= INPUT ROWS =
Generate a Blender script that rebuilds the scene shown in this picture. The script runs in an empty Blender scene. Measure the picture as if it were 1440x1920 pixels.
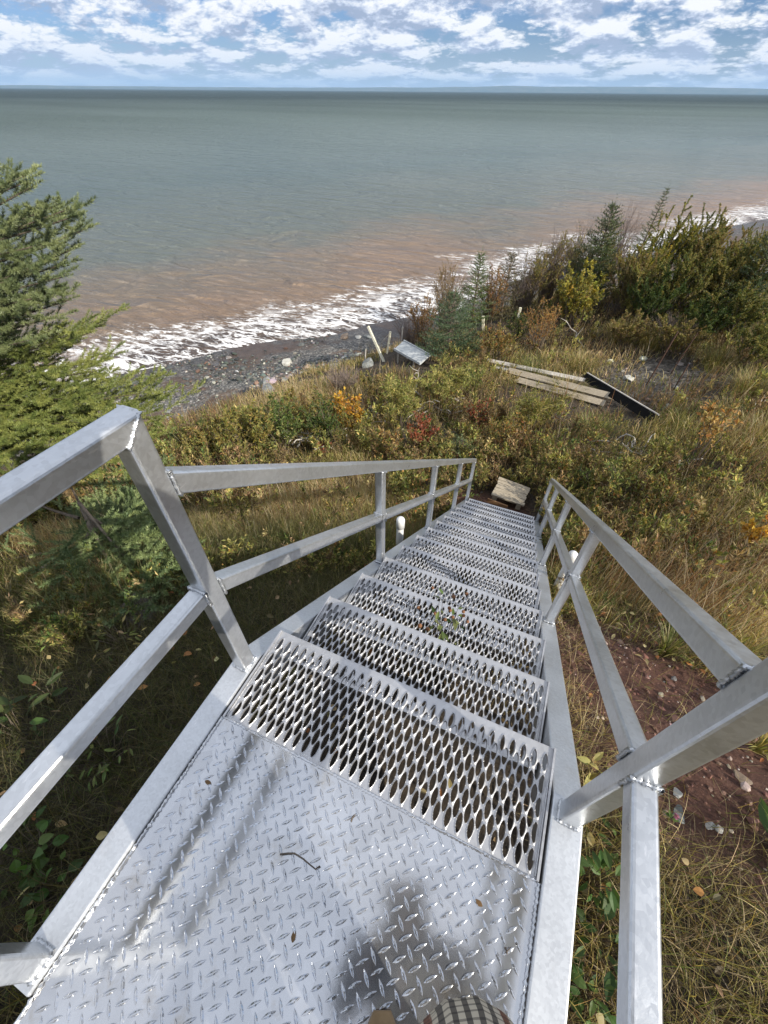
* * *
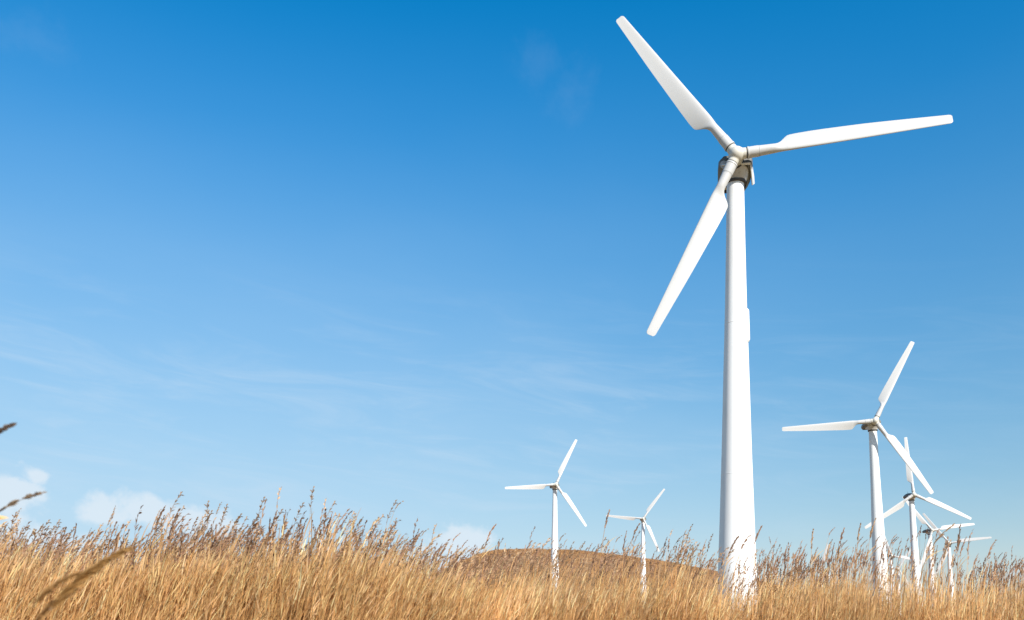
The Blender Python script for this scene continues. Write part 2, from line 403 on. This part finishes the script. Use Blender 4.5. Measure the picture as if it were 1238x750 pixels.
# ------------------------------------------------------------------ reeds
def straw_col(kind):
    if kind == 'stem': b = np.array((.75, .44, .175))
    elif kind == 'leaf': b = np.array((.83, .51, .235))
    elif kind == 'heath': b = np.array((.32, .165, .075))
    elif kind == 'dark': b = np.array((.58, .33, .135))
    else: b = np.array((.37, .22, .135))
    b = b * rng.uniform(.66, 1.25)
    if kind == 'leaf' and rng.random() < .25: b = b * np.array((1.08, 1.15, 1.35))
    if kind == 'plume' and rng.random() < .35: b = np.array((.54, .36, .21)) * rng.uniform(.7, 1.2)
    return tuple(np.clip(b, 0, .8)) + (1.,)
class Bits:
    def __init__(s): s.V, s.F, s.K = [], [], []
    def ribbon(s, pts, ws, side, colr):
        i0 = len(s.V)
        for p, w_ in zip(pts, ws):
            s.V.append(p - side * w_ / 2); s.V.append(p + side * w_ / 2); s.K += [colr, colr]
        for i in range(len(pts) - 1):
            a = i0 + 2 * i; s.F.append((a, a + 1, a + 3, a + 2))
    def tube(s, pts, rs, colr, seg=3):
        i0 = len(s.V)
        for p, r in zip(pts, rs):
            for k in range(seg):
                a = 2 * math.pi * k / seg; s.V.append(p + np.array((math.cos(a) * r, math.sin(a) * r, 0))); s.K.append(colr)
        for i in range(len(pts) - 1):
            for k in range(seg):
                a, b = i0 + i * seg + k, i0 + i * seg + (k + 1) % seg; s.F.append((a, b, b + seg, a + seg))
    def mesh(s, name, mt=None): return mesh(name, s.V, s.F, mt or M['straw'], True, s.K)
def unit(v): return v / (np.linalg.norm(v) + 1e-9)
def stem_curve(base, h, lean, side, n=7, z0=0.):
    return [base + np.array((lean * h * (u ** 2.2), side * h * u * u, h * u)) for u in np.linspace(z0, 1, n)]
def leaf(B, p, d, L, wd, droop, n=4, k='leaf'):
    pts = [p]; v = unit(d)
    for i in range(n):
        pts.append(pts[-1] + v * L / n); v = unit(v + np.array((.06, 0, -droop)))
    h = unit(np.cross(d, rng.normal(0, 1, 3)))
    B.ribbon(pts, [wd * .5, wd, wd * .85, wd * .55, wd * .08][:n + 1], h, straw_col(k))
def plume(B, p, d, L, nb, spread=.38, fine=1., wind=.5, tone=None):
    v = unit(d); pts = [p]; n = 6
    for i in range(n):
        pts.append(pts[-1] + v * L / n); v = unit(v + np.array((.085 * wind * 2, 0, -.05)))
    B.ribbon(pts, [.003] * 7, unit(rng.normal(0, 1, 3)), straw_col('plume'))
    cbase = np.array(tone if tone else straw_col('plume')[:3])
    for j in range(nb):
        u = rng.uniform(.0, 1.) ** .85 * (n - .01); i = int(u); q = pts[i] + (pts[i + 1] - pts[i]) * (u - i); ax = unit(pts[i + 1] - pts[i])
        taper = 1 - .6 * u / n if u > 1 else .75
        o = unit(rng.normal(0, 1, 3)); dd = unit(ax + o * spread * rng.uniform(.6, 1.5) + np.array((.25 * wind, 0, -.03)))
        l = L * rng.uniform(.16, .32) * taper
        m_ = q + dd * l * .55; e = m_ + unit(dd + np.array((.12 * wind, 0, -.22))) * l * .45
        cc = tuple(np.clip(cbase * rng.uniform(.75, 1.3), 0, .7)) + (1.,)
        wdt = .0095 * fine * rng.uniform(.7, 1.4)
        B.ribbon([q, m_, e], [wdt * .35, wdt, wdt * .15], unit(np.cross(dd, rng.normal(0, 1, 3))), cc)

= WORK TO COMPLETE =
Look through the material above and pick out each line holding the word "scene".

= RESULT OF THIS EXERCISE =
Generate a Blender script that rebuilds the scene shown in this picture. The script runs in an empty Blender scene. Measure the picture as if it were 1440x1920 pixels.
The Blender Python script for this scene continues. Write part 2, from line 403 on. This part finishes the script. Use Blender 4.5. Measure the picture as if it were 1238x750 pixels.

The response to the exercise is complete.